И что же вы думаете? Через несколько дней молодая семья получила квартиру. Брежнев не хотел ни в коем случае вызывать чувство озлобления. Если бы он был сведущ в искусстве, наверное, ему больше всего импонировали бы пастельные полутона, без ярких красок, будь то белых или красных, зеленых или оранжевых… Он часто сам одаривал квартирами свое окружение.
Бурные события 1967 года на том не закончились. В руководстве партии подковерная борьба за власть не прекращалась, но тут впервые Брежнев и его сотоварищи пошли на открытый и резкий шаг.

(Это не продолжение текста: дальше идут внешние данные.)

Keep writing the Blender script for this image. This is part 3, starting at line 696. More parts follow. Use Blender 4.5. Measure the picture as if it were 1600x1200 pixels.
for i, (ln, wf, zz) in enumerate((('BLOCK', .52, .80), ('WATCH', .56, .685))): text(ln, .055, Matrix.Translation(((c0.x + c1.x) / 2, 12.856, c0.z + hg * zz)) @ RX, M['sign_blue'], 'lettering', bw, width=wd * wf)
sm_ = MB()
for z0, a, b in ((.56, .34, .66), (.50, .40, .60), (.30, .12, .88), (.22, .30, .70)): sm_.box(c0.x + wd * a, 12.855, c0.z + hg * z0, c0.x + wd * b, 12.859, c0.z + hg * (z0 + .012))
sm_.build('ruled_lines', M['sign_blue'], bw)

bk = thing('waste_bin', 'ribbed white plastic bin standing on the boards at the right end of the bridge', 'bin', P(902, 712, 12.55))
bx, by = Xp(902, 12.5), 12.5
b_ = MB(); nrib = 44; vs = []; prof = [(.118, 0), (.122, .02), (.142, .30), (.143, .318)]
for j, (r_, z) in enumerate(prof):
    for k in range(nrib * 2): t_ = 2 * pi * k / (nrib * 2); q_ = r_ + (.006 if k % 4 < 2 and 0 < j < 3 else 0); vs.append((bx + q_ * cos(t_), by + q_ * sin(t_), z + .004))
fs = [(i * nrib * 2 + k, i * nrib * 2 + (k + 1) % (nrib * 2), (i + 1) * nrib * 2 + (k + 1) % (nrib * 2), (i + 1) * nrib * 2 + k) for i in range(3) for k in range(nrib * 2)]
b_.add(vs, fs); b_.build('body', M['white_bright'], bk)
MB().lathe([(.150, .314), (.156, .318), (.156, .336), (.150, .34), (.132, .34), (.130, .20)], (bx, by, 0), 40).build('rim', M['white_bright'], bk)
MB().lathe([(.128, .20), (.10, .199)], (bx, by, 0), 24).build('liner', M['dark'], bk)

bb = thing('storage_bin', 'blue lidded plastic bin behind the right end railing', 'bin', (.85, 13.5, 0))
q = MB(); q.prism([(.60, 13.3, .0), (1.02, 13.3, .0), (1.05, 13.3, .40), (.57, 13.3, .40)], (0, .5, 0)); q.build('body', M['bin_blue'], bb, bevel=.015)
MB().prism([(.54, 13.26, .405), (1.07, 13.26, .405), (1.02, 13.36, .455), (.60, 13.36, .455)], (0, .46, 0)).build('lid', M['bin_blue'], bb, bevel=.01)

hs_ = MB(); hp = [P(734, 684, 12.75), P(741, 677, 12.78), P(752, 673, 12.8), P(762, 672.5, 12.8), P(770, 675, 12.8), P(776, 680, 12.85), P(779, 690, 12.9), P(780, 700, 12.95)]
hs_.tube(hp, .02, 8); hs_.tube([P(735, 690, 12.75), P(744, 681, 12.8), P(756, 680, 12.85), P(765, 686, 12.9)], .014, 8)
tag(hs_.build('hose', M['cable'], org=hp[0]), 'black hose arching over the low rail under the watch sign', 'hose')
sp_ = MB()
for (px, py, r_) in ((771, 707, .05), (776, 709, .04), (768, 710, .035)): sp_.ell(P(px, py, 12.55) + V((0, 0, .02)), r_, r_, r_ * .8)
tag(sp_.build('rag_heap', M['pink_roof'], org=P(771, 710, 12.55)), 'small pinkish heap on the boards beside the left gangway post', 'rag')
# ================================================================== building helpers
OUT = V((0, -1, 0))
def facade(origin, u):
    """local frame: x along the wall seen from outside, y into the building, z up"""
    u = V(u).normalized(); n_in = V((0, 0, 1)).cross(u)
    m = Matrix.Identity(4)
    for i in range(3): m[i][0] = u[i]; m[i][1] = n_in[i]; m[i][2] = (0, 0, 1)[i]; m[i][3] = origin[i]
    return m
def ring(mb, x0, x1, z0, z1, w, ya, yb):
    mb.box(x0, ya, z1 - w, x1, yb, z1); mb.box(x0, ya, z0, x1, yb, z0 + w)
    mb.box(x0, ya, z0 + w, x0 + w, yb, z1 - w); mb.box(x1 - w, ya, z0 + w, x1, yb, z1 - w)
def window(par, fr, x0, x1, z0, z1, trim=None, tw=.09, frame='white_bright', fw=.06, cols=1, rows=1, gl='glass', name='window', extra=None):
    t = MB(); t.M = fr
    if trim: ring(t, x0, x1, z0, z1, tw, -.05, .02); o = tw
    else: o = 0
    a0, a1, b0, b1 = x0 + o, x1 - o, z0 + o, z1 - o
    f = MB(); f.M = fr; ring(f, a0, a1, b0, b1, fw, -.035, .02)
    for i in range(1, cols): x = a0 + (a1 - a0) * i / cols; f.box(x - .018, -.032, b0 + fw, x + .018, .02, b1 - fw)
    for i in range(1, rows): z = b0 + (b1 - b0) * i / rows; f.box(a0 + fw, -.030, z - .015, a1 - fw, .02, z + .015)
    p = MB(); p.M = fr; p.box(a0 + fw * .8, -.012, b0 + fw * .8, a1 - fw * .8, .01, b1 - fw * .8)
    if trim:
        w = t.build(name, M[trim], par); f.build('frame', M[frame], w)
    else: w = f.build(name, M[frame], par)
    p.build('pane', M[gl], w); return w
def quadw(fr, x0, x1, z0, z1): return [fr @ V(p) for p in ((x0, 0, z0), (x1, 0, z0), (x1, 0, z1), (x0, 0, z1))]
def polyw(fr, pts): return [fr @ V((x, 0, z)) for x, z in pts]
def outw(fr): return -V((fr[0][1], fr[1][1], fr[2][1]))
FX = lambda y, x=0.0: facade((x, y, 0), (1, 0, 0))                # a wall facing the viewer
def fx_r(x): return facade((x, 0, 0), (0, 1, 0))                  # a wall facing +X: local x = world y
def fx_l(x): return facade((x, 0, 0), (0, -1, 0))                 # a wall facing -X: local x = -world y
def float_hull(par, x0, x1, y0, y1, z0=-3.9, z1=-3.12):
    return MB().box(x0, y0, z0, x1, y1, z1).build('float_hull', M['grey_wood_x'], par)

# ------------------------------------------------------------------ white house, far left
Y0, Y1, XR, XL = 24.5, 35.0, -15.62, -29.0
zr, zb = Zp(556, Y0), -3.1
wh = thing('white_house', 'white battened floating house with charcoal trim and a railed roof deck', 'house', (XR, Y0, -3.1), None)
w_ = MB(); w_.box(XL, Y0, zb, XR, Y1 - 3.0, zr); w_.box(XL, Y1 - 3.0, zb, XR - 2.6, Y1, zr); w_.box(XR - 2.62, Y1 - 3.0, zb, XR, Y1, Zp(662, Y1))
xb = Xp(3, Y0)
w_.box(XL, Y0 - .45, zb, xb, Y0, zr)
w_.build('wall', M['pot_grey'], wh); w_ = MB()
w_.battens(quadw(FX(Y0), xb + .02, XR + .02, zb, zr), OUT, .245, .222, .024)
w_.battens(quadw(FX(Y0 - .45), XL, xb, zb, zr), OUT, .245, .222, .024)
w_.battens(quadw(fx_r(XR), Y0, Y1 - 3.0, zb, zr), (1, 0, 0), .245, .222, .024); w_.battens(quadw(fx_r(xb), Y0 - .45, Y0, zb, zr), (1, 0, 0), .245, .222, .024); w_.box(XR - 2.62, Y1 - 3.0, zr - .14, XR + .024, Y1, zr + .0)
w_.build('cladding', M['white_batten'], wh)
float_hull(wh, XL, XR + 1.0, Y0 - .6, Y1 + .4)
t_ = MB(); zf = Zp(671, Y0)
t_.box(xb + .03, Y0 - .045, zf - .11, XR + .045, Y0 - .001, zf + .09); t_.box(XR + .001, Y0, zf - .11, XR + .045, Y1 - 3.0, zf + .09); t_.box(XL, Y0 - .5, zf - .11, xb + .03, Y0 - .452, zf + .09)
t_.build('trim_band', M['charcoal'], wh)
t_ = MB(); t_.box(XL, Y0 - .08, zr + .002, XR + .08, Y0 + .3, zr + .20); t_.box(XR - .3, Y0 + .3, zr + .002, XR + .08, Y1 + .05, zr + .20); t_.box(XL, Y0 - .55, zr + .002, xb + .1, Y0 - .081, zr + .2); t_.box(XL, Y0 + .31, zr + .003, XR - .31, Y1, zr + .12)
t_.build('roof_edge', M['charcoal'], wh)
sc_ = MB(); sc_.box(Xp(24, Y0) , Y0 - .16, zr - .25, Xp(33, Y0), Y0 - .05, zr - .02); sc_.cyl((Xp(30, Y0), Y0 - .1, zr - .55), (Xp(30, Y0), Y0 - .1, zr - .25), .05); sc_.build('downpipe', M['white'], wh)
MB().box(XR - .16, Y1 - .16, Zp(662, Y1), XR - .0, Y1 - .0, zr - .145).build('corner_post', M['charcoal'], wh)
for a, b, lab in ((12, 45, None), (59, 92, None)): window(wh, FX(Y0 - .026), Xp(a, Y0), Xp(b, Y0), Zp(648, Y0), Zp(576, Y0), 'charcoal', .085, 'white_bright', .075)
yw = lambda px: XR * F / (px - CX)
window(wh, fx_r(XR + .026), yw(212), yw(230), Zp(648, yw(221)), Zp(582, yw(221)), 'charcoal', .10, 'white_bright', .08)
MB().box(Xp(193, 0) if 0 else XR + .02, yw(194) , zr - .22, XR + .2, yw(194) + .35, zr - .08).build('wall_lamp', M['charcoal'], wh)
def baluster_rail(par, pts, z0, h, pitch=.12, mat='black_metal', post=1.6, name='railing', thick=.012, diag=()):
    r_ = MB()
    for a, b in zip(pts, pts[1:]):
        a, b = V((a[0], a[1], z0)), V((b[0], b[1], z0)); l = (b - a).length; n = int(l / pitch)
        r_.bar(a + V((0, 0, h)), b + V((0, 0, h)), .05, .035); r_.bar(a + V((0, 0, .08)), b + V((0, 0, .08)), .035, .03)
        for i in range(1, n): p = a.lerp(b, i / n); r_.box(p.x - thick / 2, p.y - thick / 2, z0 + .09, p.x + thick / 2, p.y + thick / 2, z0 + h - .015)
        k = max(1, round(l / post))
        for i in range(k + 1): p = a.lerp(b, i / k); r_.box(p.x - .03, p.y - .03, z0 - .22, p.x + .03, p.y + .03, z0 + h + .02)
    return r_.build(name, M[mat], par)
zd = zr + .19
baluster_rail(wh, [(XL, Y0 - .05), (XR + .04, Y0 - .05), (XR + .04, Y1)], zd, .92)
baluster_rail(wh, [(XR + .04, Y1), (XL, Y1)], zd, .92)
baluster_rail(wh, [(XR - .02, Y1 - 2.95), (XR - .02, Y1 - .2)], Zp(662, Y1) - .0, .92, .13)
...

Семичастного следовало убирать как можно скорее; не ясно было, что готовят Шелепин и его сторонники, враждебные правящей группе. Но как соблюсти видимость формальной законности? Нужны были «служебные несоответствия», причем весомые. Их и «сделали». К празднованию 50-летия Октября советский народ и весь мир получили невиданный политический сюрприз: бежала за рубеж дочь Сталина Светлана Аллилуева.
Уже тогда догадливые современники недоумевали, как такую пикантную персону можно так легко упустить? Но уже вскоре, после «книг», выпущенных удачливой беглянкой за рубежом, стало ясно даже из тех бесхитростных текстов: да ее просто-напросто выталкивали из Союза! А потом, когда сорокалетнюю даму (оставившую, кстати, в Москве двоих детей от разных мужей; за рубежом она и третьего умудрилась родить) наши зарубежные спецслужбы запоздало принялись «ловить», из них многих «засветили». Опять неувязка в ведомстве Семичастного…
Сняли бывшего комсомольца и недолгого шефа Лубянского ведомства не только быстро и внезапно для всех, но с явным унижением. Брежнев и его советники сделали это явно нарочито, даже напоказ: не считайте, мол, нас простачками, интриг вокруг себя мы не потерпим! Нет сомнений, что тем самым давался основательный урок будущему наследнику Семичастного: служи партии (то есть ее Генеральному секретарю) и о дворцовых переворотах не мечтай.